Dari Tebet sampai Bogor

Ada yang suka ke Symbal Studio di daerah Tebet Dalam? Rupanya dengan tarif kurang dari 50 ribu perak per jam, kita sudah bisa menyalurkan semua energi terpendam yang menumpuk di sela-sela raga kita untuk menggebuk drum, mencabik-cabik gitar, membetot bas, atau memijit-mijit tuts kibor. Studio ini rupanya memasang beberapa testimonial dari beberapa artis yang pernah mencobanya, antara lain Tantowi Yahya, Hedi Yunus, dan Titi DJ.

Hari sabtu kemarin adalah kunjungan resmi gw ke sana. Setelah beberapa kali diajak dan beberapa kali pula menolak, seorang teman gw Aramico berhasil mengeksploitasi suasana hati gw yang sedang suntuk hingga menjadi alasan yang baik untuk bergabung dengan teman-teman lain yang sudah lama bermain di sana tiap sabtu sore sekitar jam 4 - 6.

Pertama ada sedikit rasa kagok sebab gw gak biasa bermain di dalam sebuah band yang beneran. Selama ini gw bermain musik ditemani oleh teman-teman band virtual yang siap ber-jam session untuk musik apa saja yang sesuai dengan keinginan hati ini. Namun dengan santainya bung Firstman meyakinkan bahwa tidak perlu ada sungkan dalam sesi tersebut, yang penting bersenang-senang saja berpartisipasi dalam mengurangi umur instrumen-instrumen musik yang ada di situ. Okelah, kita coba sedikit musik lain daripada yang biasa gw mainkan.

Sebagai sesuatu yang bisa mempermudah transisi untuk masuk ke dalam mood, ada lagu Ello "Pergi untuk Kembali" yang biasa dengan mudah gw mainkan sendirian di kibor. Dengan tabuhan drum oleh mas Putu dan lengkingan gitar Novi, sedikit demi sedikit gw masuk dalam atmosfir yang telah lama tidak gw rasakan. Tidak sempurna memang aransemen yang dimainkan, tapi seperti yang dibilang oleh Firstman, yang penting enjoy.

Beberapa repertoar lagu band lain diusung. Lagu-lagu dari Dewa, Duran-Duran, dan Ugly Kid Joe yang jelas-jelas punya beat yang enak buat didengar akhirnya bisa kami selesaikan dengan seenak-enaknya. Duet vokal Nico dan Mico (kayaknya cocok jadi nama duo nih!) melengking-lengking, mengeksplorasi wilayah melodi tanpa ada kekangan teks lirik yang harus diikuti.

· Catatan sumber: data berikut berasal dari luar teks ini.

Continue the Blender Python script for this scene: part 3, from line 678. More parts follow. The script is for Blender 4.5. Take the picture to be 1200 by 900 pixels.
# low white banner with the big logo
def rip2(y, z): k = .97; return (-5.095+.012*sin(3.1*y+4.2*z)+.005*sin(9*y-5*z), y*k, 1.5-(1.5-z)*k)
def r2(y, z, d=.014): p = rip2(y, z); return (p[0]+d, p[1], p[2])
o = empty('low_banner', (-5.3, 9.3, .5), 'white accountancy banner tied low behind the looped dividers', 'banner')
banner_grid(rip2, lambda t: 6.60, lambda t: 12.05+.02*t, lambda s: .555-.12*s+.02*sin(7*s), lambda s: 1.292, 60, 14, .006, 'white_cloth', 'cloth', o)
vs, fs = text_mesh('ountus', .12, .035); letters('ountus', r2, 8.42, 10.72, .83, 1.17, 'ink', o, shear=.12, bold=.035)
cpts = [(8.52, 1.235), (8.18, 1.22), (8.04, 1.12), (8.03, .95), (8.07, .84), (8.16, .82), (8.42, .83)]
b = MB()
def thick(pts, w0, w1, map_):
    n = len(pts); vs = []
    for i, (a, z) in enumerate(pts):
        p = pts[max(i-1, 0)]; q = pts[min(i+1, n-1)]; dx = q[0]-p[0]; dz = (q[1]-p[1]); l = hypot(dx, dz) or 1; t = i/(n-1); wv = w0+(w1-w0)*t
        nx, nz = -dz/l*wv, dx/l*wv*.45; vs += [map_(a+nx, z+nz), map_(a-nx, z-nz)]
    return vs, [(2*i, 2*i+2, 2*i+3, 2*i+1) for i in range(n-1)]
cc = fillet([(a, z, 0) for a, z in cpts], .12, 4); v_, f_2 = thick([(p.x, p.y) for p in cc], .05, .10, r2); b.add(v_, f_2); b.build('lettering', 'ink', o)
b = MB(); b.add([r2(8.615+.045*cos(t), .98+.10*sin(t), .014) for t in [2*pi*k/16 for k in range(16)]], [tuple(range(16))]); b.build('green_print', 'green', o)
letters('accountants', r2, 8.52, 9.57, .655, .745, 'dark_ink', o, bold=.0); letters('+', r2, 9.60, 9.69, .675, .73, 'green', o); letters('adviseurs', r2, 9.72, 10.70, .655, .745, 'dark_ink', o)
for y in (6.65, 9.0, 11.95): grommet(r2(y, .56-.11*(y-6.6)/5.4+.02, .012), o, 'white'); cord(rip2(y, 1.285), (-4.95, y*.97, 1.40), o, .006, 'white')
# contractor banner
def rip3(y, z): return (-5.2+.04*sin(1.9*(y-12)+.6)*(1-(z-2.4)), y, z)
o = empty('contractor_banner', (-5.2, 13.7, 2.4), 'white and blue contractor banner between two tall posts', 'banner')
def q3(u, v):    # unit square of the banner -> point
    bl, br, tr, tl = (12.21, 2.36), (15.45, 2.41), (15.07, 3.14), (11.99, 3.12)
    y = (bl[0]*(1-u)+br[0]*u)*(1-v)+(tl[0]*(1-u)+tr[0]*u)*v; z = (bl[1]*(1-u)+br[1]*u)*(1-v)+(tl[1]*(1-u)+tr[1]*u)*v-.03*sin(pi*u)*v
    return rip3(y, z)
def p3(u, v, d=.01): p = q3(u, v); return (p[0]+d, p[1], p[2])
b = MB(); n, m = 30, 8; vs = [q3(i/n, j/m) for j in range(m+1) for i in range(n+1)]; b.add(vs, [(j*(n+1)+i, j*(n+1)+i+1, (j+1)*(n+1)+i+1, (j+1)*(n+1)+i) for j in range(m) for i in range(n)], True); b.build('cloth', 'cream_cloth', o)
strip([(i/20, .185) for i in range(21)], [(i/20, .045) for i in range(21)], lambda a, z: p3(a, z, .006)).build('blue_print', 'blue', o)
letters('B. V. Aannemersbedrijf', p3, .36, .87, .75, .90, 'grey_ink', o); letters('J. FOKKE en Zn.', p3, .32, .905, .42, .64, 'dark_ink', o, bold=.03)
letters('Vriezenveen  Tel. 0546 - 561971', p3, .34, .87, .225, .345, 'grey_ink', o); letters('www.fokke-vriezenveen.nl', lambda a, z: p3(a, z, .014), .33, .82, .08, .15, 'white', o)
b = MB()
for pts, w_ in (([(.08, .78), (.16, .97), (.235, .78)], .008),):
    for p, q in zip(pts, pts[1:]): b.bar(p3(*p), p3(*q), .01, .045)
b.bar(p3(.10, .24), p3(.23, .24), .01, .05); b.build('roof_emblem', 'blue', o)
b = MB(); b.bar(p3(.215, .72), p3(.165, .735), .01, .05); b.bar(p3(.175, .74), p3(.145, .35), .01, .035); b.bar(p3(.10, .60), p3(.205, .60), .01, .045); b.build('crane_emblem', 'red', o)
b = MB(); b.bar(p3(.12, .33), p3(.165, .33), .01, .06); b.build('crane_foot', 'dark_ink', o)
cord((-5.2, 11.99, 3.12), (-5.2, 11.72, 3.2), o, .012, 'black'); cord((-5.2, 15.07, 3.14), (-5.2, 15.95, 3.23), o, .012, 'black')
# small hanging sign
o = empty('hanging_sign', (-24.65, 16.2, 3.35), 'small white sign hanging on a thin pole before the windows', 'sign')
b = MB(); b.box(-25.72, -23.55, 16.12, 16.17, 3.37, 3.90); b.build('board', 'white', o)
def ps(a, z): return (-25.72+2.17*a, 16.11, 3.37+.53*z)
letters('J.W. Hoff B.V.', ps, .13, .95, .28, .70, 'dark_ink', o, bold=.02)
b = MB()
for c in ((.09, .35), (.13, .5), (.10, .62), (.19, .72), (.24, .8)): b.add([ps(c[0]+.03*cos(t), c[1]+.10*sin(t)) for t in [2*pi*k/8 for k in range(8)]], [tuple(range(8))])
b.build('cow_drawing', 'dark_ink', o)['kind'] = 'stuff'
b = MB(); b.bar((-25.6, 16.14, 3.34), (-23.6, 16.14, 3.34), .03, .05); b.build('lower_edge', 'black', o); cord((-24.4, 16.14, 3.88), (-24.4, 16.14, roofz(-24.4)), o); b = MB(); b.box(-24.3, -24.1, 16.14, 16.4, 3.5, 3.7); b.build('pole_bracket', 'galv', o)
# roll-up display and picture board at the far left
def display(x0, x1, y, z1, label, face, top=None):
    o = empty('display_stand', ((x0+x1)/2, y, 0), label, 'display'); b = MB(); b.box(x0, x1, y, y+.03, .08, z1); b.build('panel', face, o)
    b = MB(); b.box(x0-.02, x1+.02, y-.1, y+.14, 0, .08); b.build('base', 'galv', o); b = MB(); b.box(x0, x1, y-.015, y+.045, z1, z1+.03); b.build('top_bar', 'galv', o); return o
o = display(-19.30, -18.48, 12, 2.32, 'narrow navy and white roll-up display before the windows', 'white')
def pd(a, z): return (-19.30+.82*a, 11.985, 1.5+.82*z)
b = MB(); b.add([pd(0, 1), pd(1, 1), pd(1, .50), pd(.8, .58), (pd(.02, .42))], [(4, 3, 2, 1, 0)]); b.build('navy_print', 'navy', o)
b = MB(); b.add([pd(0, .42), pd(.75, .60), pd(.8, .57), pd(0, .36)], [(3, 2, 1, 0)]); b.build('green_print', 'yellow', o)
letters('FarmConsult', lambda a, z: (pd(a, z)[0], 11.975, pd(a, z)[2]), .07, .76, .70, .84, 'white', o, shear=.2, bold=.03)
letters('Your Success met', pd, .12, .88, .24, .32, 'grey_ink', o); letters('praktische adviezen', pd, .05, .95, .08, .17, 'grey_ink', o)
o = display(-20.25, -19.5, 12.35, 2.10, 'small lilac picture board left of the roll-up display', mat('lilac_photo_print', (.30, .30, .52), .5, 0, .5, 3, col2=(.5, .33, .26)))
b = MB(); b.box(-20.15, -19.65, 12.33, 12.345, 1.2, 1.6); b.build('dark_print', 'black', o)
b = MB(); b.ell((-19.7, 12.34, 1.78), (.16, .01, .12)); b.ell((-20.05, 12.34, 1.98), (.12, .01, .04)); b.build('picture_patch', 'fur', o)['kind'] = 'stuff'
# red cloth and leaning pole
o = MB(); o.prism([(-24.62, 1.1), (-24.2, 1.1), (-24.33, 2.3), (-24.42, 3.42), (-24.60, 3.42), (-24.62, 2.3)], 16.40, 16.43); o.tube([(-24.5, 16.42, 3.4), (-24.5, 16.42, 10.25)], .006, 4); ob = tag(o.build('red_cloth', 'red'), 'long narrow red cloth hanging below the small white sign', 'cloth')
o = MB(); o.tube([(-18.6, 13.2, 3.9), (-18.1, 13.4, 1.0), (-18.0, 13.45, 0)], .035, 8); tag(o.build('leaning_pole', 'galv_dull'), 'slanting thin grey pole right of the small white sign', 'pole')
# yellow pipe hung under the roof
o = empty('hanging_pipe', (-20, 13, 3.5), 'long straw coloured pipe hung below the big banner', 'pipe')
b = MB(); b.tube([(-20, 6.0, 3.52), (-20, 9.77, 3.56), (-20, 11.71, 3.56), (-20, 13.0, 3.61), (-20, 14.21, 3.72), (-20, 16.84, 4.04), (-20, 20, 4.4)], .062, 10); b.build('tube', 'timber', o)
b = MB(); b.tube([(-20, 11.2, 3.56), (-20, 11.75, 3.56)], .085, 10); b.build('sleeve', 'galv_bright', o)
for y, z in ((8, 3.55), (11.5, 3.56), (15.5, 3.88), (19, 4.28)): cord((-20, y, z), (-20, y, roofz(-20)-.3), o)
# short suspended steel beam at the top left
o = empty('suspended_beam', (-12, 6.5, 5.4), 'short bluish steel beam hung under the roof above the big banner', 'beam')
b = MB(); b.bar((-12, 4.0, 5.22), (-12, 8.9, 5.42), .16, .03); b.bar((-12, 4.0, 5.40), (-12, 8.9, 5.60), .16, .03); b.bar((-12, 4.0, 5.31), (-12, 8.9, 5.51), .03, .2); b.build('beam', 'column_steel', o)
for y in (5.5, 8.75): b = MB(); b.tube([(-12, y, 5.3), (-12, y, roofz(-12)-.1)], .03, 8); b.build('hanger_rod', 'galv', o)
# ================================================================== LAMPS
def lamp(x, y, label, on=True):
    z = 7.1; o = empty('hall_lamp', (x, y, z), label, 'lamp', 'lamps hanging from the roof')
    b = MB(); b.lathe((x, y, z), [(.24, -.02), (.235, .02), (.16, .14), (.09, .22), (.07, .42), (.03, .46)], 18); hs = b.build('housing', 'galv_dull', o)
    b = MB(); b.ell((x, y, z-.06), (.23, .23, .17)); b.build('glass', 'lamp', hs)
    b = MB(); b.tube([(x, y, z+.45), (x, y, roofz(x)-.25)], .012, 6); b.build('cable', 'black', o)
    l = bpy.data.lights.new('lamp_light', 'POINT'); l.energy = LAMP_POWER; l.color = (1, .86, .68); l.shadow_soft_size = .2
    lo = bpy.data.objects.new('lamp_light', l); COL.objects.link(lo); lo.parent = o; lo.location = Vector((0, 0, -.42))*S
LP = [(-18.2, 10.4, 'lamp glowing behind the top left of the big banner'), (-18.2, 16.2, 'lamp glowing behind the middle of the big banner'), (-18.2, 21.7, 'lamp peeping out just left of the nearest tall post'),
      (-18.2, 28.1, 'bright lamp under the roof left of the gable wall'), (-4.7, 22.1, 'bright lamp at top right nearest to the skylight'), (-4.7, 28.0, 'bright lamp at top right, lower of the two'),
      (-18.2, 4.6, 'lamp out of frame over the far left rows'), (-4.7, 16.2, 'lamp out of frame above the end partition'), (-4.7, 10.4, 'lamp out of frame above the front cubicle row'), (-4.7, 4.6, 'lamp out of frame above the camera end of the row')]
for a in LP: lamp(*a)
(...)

Setelah hampir dua jam, sesi itu akhirnya mesti diakhiri sekitar pukul setengah tujuh malam berhubung kita tidak ingin repot-repot diusir oleh pengelola studio. Lagipula masih ada acara lain di malam minggu itu yang menunggu: makan sop dan sate kambing dan meluncur ke Puncak (yang akibat macet di Ciawi terpaksa diganti dengan acara drinking some coffee and passing judgements at Gumati Café Bogor).